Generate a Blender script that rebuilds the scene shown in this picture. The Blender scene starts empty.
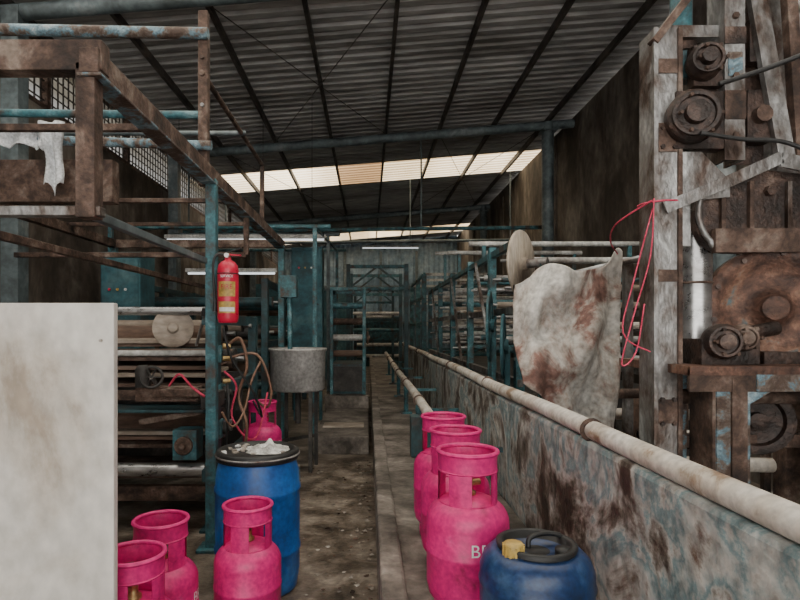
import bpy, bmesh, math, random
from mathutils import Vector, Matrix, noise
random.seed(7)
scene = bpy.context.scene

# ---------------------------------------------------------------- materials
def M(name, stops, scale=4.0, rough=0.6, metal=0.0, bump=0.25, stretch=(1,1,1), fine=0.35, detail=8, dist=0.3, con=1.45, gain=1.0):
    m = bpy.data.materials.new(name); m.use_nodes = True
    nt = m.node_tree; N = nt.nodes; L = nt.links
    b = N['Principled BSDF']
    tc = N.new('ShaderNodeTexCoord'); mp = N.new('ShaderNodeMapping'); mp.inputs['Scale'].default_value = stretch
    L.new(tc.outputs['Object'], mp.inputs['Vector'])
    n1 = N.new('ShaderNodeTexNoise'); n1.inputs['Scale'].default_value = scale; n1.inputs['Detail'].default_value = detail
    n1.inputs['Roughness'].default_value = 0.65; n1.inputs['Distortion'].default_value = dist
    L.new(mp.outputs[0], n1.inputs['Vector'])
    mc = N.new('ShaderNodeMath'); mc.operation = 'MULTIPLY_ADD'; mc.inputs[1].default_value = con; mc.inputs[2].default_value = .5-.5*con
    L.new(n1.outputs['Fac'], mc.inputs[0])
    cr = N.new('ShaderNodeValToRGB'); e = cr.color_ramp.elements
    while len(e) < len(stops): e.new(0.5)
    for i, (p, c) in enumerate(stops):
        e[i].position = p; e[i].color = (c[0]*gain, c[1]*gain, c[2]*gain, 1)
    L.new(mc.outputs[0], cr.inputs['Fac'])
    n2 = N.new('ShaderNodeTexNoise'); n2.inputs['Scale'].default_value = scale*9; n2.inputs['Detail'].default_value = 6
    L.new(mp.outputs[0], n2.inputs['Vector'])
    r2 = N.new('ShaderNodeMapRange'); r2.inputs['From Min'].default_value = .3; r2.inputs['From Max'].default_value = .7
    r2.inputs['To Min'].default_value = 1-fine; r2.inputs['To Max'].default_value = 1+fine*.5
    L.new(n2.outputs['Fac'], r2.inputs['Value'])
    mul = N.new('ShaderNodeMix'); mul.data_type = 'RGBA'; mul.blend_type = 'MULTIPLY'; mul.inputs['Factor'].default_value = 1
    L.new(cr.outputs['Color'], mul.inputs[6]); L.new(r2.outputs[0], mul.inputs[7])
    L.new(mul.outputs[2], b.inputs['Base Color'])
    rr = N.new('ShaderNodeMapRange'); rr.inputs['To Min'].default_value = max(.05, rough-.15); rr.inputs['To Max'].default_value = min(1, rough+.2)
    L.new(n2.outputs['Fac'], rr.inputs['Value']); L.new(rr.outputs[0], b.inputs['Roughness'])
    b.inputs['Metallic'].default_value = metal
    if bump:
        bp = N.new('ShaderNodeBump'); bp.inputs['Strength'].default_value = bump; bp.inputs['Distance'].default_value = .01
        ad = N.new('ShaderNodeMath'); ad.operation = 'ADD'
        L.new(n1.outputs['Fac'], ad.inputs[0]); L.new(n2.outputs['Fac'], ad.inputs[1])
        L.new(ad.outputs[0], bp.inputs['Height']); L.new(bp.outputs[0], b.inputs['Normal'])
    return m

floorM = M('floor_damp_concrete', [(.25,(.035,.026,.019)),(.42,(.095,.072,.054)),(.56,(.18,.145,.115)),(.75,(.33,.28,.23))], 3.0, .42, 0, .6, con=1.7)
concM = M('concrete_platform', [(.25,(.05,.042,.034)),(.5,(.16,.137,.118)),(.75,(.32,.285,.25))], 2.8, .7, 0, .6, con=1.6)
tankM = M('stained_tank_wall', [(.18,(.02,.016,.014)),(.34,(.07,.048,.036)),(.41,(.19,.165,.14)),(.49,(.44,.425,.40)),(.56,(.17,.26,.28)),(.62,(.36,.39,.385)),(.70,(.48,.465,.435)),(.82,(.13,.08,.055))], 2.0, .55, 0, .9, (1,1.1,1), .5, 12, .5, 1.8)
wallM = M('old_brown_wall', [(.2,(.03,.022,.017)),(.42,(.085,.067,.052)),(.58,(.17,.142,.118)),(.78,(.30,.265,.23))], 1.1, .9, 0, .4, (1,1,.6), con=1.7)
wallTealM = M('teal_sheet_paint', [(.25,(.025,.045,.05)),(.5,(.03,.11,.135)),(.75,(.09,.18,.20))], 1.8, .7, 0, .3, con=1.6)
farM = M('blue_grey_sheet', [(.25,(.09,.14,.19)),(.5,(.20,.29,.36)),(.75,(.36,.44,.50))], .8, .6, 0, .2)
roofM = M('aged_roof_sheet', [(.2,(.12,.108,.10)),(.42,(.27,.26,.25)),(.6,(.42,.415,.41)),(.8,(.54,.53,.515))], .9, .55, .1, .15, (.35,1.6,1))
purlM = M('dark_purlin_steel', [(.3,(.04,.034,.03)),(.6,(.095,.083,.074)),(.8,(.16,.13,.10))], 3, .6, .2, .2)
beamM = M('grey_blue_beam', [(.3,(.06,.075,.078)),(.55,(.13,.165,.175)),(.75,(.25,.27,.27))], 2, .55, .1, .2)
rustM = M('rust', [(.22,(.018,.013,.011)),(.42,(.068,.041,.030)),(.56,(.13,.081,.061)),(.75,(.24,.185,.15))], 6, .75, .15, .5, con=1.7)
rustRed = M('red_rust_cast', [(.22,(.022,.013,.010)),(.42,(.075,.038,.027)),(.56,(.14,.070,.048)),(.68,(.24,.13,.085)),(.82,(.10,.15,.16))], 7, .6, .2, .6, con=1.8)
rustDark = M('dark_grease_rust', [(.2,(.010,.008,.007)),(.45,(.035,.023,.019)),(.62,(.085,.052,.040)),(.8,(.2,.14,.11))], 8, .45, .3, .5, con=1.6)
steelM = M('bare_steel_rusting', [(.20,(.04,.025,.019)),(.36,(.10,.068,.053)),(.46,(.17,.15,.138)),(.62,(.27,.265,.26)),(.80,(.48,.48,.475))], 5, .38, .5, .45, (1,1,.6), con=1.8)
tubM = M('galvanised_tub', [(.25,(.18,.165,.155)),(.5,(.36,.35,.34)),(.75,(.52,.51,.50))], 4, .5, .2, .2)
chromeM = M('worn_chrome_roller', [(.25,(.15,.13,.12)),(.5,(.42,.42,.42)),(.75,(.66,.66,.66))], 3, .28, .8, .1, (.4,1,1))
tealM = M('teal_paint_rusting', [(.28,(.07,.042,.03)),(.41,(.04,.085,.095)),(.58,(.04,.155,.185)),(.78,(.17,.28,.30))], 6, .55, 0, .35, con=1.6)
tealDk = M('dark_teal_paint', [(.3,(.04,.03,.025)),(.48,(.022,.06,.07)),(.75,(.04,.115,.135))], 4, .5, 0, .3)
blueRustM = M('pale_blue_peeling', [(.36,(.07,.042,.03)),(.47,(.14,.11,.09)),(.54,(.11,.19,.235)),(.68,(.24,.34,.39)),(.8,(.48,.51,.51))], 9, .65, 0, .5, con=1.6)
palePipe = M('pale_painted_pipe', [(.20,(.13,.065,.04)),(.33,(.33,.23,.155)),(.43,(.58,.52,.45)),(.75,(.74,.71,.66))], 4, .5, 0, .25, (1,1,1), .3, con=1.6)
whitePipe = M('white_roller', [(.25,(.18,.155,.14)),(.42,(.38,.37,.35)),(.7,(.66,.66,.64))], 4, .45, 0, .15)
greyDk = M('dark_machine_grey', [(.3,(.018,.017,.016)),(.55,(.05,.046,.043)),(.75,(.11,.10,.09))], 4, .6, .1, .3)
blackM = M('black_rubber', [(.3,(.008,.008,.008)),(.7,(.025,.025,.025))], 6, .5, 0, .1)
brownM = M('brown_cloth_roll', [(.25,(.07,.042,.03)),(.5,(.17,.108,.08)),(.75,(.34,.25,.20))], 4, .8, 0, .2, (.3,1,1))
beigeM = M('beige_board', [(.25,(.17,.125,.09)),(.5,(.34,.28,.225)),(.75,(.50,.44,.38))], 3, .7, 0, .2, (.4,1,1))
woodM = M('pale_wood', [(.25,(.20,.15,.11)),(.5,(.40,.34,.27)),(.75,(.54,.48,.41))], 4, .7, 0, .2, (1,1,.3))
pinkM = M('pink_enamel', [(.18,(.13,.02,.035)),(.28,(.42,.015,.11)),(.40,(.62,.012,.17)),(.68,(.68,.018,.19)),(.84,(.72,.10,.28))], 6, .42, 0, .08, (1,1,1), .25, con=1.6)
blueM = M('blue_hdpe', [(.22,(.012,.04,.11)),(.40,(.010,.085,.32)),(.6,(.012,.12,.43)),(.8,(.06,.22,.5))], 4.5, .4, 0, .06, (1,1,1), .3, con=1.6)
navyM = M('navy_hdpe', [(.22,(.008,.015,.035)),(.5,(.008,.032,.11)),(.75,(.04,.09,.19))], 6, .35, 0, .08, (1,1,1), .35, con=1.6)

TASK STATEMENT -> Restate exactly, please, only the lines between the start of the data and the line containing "scene = bpy.context.scene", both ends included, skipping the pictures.

WORKED ANSWER ->
Generate a Blender script that rebuilds the scene shown in this picture. The Blender scene starts empty.
import bpy, bmesh, math, random
from mathutils import Vector, Matrix, noise
random.seed(7)
scene = bpy.context.scene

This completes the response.